[TO DO] Work through the listing below and count the lines that hold "recreates". Answer with the number alone.

3D scene scripts
──────

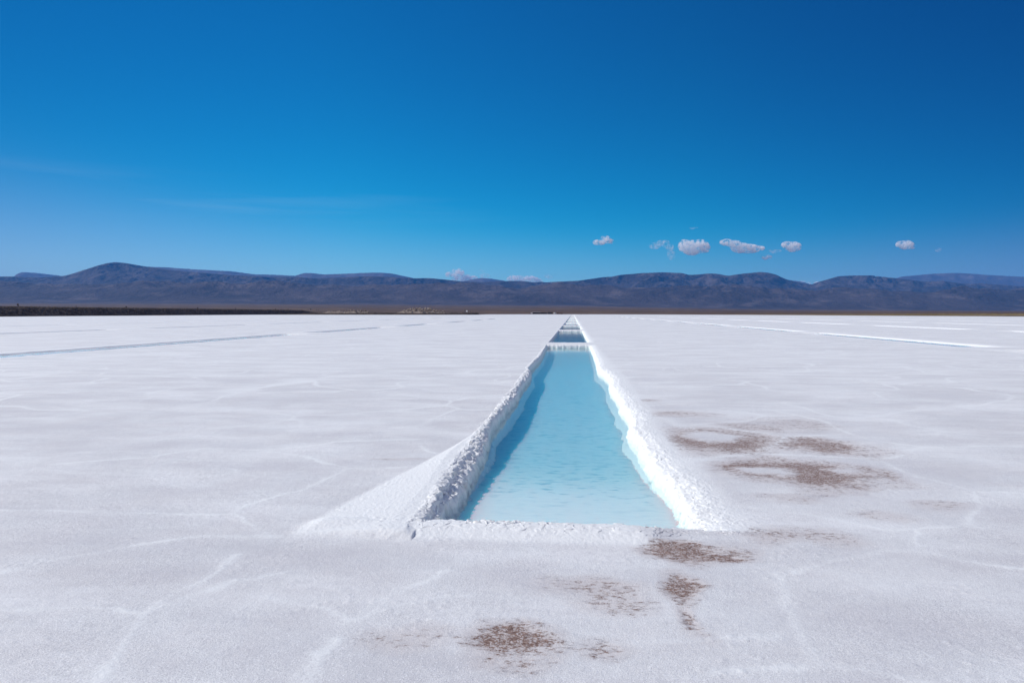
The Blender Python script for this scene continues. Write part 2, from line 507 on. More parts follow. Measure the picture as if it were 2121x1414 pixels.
# ------------------------------------------------------------------ pools: rows of rectangles cut in the crust
WL = -0.17          # water level
left_px = [(945, 1077), (963, 1059), (979, 1032), (988, 1004), (1000, 975), (1012, 955), (1015, 918), (1022, 898),
           (1035, 880), (1055, 856), (1075, 831), (1079, 817), (1090, 800), (1103, 787), (1098, 773), (1110, 759),
           (1122, 747), (1129, 733), (1134, 722)]
right_px = [(1410, 1084), (1395, 1047), (1372, 1018), (1359, 1004), (1340, 974), (1322, 943), (1321, 936), (1301, 912),
            (1299, 905), (1305, 888), (1298, 870), (1283, 854), (1287, 849), (1275, 830), (1263, 813), (1261, 795),
            (1248, 780), (1237, 773), (1235, 757), (1228, 738), (1222, 722)]
lp = sorted([at(a, b, WL)[::-1] for a, b in left_px])
rp = sorted([at(a, b, WL)[::-1] for a, b in right_px])
outer_l = sorted([at(a, b, 0)[::-1] for a, b in [(575, 1112), (700, 1044), (870, 960), (942, 921), (980, 898), (1000, 878), (1020, 856), (1055, 813), (1079, 777), (1091, 765), (1130, 714)]])
outer_r = sorted([at(a, b, 0)[::-1] for a, b in [(1600, 1100), (1500, 1010), (1410, 915), (1345, 830), (1290, 760), (1250, 725)]])
YF = at(1180, 1079, 0.04)[1] + 0.07


class Row:
    pass


rows_ = []


def add_row(xl, xr, spans, seed):
    r = Row(); r.xl = xl; r.xr = xr; r.spans = spans; r.seed = seed
    rows_.append(r)
    return r


spans0 = [(YF, 36.3), (39.5, 66.5), (70.3, 91.5)]
y = 95.0
while y < 640:
    spans0.append((y, y + 25.5)); y += 29.0
add_row(-1.15, 0.92, spans0, 1)
spl = [(-3.0, 24.5), (29.0, 54.4), (58.0, 82.0), (87.5, 108), (130, 152)]
spl = [(12.0, 54.4), (58.0, 82.0), (87.5, 108), (122, 146), (150, 174), (178, 204)]
add_row(-23.8, -21.9, spl, 2)
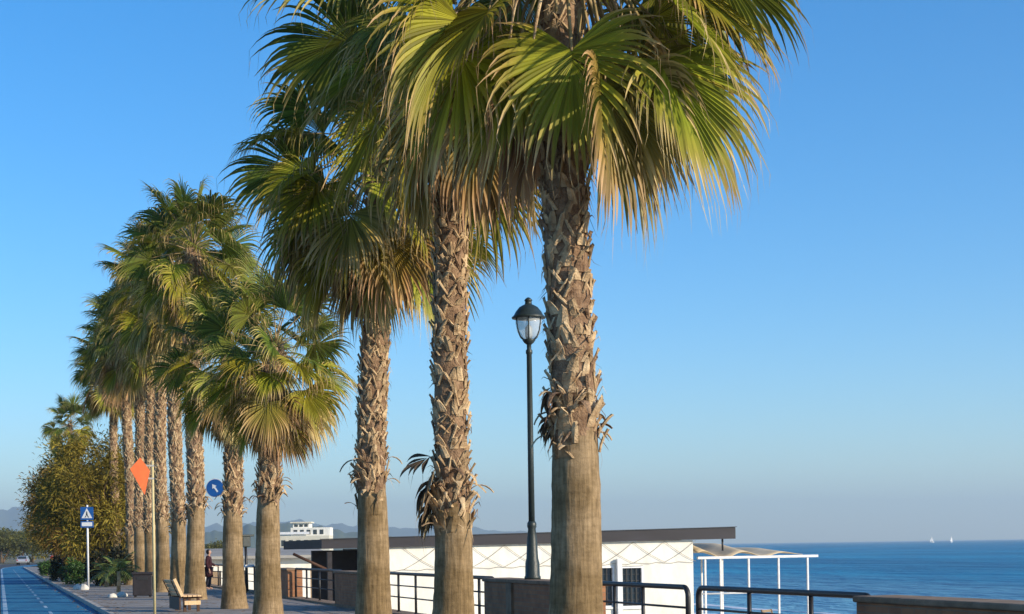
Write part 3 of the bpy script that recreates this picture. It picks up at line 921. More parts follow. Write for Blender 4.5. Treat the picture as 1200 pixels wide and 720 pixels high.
# ------------------------------------------------------------------ tamarisks, far trees, shrubs
def bushy_meshes(name, h, rad, nclump, nspr, seed, spr=0.3, wid=0.035, trunk_h=0.3, hang=1.0, lows=0.25):
    r = random.Random(seed)
    tb, fb = MB(), MB()
    tips = []
    nst = r.choice((2, 3))
    forks = []
    for s in range(nst):
        a = r.uniform(0, 6.28)
        b0 = Vector((.2 * math.cos(a), .2 * math.sin(a), -.05))
        top = Vector((rad * .3 * math.cos(a), rad * .3 * math.sin(a), h * (trunk_h + r.uniform(0, .12))))
        pts = []
        for i in range(7):
            t = i / 6
            pts.append(b0.lerp(top, t) + Vector((r.uniform(-.1, .1), r.uniform(-.1, .1), 0)) * (h / 8))
        tb.tube(pts, [.028 * h * (1 - .55 * i / 6) + .03 for i in range(7)], n=9)
        forks.append(pts[-1]); forks.append(pts[-2])
    cz = h * (0.5 + lows * .2)
    for c in range(nclump):
        while True:
            v = Vector((r.uniform(-1, 1), r.uniform(-1, 1), r.uniform(-1, 1)))
            if .35 < v.length < 1: break
        q = 1 + .28 * noise3(v.x * 2 + seed, v.y * 2, v.z * 2)
        p = Vector((v.x * rad * q, v.y * rad * q, cz + v.z * (h - cz) * q * (1.0 if v.z > 0 else 1.25 * (cz - h * lows) / (h - cz))))
        f = min(forks, key=lambda k: (k - p).length)
        mid = f.lerp(p, .55) + Vector((r.uniform(-.3, .3), r.uniform(-.3, .3), r.uniform(0, .4)))
        tb.tube([f, f.lerp(mid, .5), mid, mid.lerp(p, .6), p], [.055 * h / 8, .045 * h / 8, .03, .02, .01], n=5)
        cr = rad * r.uniform(.16, .30)
        tone = r.random()
        for k in range(nspr):
            g = Vector((r.gauss(0, 1), r.gauss(0, 1), r.gauss(0, .8))) * cr * .55
            b = p + g
            d = (g.normalized() * .7 + Vector((r.uniform(-.5, .5), r.uniform(-.5, .5), r.uniform(-.2, .6)))).normalized()
            sd = d.cross(Vector((r.uniform(-1, 1), r.uniform(-1, 1), r.uniform(-1, 1)))).normalized()
            ln = spr * r.uniform(.6, 1.4)
            w = wid * r.uniform(.6, 1.3)
            m1 = b + d * ln * .5
            m2 = b + d * ln * .95 - Z3 * ln * .35 * hang
            rn = min(1, max(0, tone * .75 + r.random() * .25))
            fb.add([b - sd * w * .4, b + sd * w * .4, m1 + sd * w, m1 - sd * w, m2], [(0, 1, 2, 3), (3, 2, 4)], 0, False, [0, 0, .5, .5, 1], rn)
    return tb.mesh('trunk', [M['tam_bark']]), fb


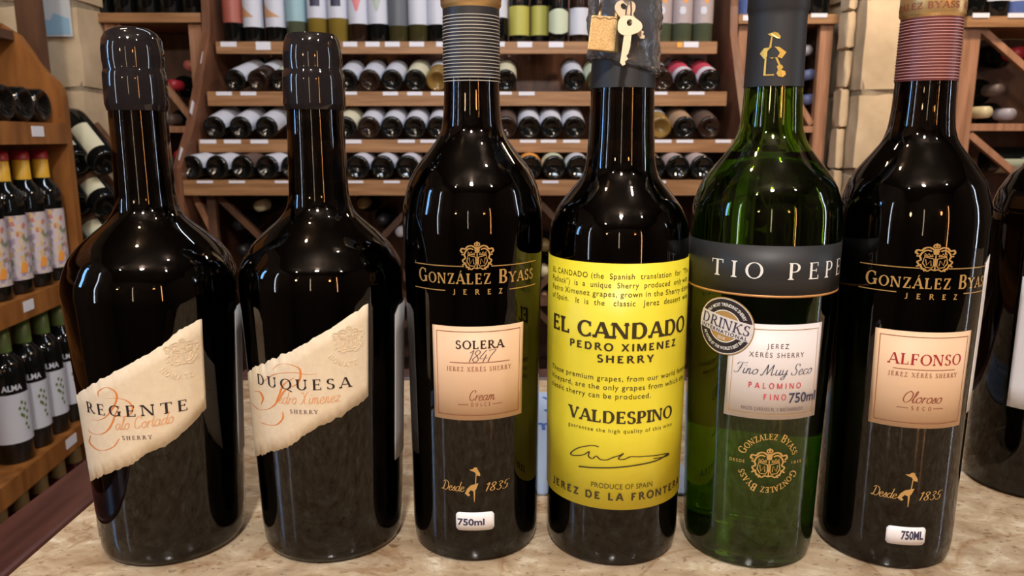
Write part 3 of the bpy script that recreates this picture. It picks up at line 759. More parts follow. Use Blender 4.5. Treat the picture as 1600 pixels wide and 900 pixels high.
def inner_border(b_, g, inset, th, m, parent):
    pl0, pr0, pl1, pr1, z0, z1 = g; V = []; F = []
    ia = inset / b_.r(.08); w_ = th; wa = th / b_.r(.08); n = 16
    def band(fa, fb):
        k = len(V)
        for i in range(n + 1):
            V.append(fa(i / n)); V.append(fb(i / n))
        for i in range(n): F.append((k + 2 * i, k + 2 * i + 2, k + 2 * i + 3, k + 2 * i + 1))
    L0 = lambda v_: pl1 + (pl0 - pl1) * v_ + ia; R0 = lambda v_: pr1 + (pr0 - pr1) * v_ - ia
    zb, zt = z0 + inset, z1 - inset
    band(lambda u: (L0(1) + (R0(1) - L0(1)) * u, zt), lambda u: (L0(1) + (R0(1) - L0(1)) * u, zt - w_))
    band(lambda u: (L0(0) + (R0(0) - L0(0)) * u, zb), lambda u: (L0(0) + (R0(0) - L0(0)) * u, zb + w_))
    band(lambda u: (L0(u), zb + (zt - zb) * u), lambda u: (L0(u) + wa, zb + (zt - zb) * u))
    band(lambda u: (R0(u), zb + (zt - zb) * u), lambda u: (R0(u) - wa, zb + (zt - zb) * u))
    return b_.wrap('border_line', V, F, m, parent, .0006)
def sticker(b_, x0, x1, yt, yb, txt, tl, tr, ty, cap, bold=.03, **kw):
    z1, z0 = b_.zc(yt), b_.zc(yb); p0, p1 = b_.phi(x0, z1), b_.phi(x1, z1)
    s_ = b_.patch('volume_sticker', [(p0, z1), (p1, z1)], [(p0, z0), (p1, z0)], sticker_m, n=20, rows=2, deg=True, rnd=.0016)
    b_.text(txt, ty, tl, tr, cap, ink_navy, s_, 'sans', bold=bold, off=.0006)

def house_capsule(b_, foil, stripe, ys, zlow, zlip):
    capsule(b_, zlow, zlip - .0012, foil, .0004)
    ringpart(b_, 'gold_cap_band', [(zlip - .0012, b_.r(.30) + .0002), (zlip, b_.r(.30) + .0008), (zlip + .0008, b_.r(.30) + .0014), (zlip + .014, b_.r(.30) + .0014), (zlip + .0155, b_.r(.30) + .0006), (zlip + .0158, .002)], foil_gold)
    fo = b_.root.children[-2]
    stripes(b_, ys, .00042, stripe, fo)
    Pp, wd = layout_serif('GONZ\u00c1LEZ BYASS  GONZ\u00c1LEZ BYASS  ', T=.2, t=.08, track=.08)
    V = []; F = []
    for p in Pp:
        n = len(V)
        for a_, c in p:
            an = (a_ / wd * 2 * PI) - 2.05; rr = b_.r(.30) + .0016
            V.append((rr * math.sin(an), -rr * math.cos(an), zlip + .0026 + c * .0032))
        F.append(tuple(range(n, n + 4)))
    mesh('lettering', V, F, ink_brown, b_.root.children[-1] if b_.root.children[-1].name.startswith('gold_cap') else b_.root)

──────

[TASK SOLUTION] 2